February 12, 2024
Medal of Excellence Nominations
c/o Honors and Awards
636 Eye Street, NW
Washington, DC 20001-3736
Dear Honors and Awards Committee,
Following graduate school at the University of Virginia in 1969, I began my career with the Sea
Pines company on Hilton Head Island in Beaufort County, South Carolina. My mentor, Charles
Fraser, hired Hideo -Sasaki of Boston to prepare the master plan for the new Harbour Town
community he envisioned. From that experience, I learned the importance of landscape
architecture and of sensitive integrating new development with the natural environment. These
lessons---and my involvement with the Trust for Public Land and the Urban Land Institute---
translated to the plan for my own project Spring Island, a conservation-based community.
Spring Island was developed in collaboration with Robert Marvin, recipient of the ASLA Medal.
In the fifty-five years, since I began working on Hilton Head I have seen the phenomenal growth
in the Low Country of South Carolina. This growth has brought new jobs and prosperity to our
region but also threatens the scenic and historic character of Beaufort County and
environmental quality of our treasured Port Royal Sound. In parallel with the development of the
region, I have been fortunate to follow and support the work of the Beaufort County Open Lands
Trust. As the first land trust in our state, the OLT is a pioneering organization and the inspiration
for similar organizations around South Carolina and the coastal South.
Protecting first the Bluff in Beaufort, South Carolina, the OLT demonstrated the value of
conservation efforts in protecting scenic views. The protection of the Bellamy Curve property
followed, and the organization was on its way. From this initial concern of protecting viewsheds,
the Open Land Trust’s mission has grown to address significant ecological and cultural places
that define the natural landscape while contributing to the health and spirit of the extraordinary
Low Country region. This includes lands critical to water quality and fish and wildlife habitat
conservation, as well as agricultural lands, cultural landscapes, canopied roadways, and the
rural character of communities. Today it stands at the forefront of the challenge of addressing
the impacts of marsh migration and sea level rise due to climate change.
The Open Land Trust also addresses issues of equity by collaborating with local communities,
residents of which are descendants of Freedmen to protect their cultural landscapes and
agricultural lands essential to their livelihoods and heritage. Their efforts with the Gullah
population and heirs property of St. Helena Island are but one example of this work.
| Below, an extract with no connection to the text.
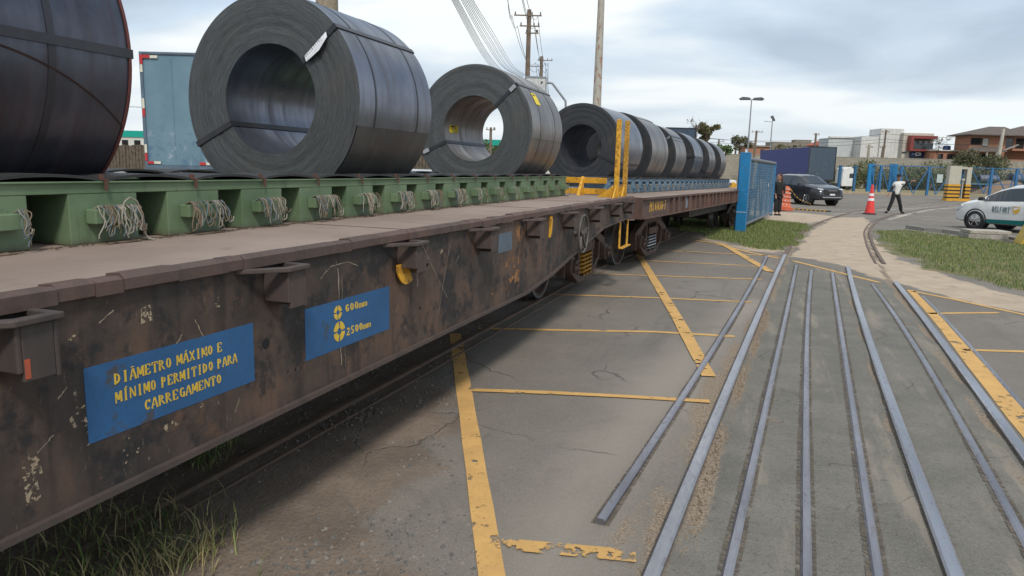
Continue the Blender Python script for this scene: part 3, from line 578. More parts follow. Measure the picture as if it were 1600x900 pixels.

Begun as a grass roots organization, the Open Land Trust raised money a variety of creative
ways including tours of historic homes and an annual luncheon featuring “hot chicken salad”
from the organization’s Sea Island Seasons, a cookbook now in its seventh edition which has
sold 75,000 copies benefiting the work of the OLT!
Today the Open Land Trust partners with the South Carolina Land Trust Network and ACE
Basin working group to spread its influence and knowledge to a broader audience and region.
As manager of Beaufort County’s bond program for land conservation, the Open Land Trust was
a key sponsor and collaborator in development of the Beaufort County Open Land Plan which
won an ASLA Honor Award in Analysis and Planning in 2022.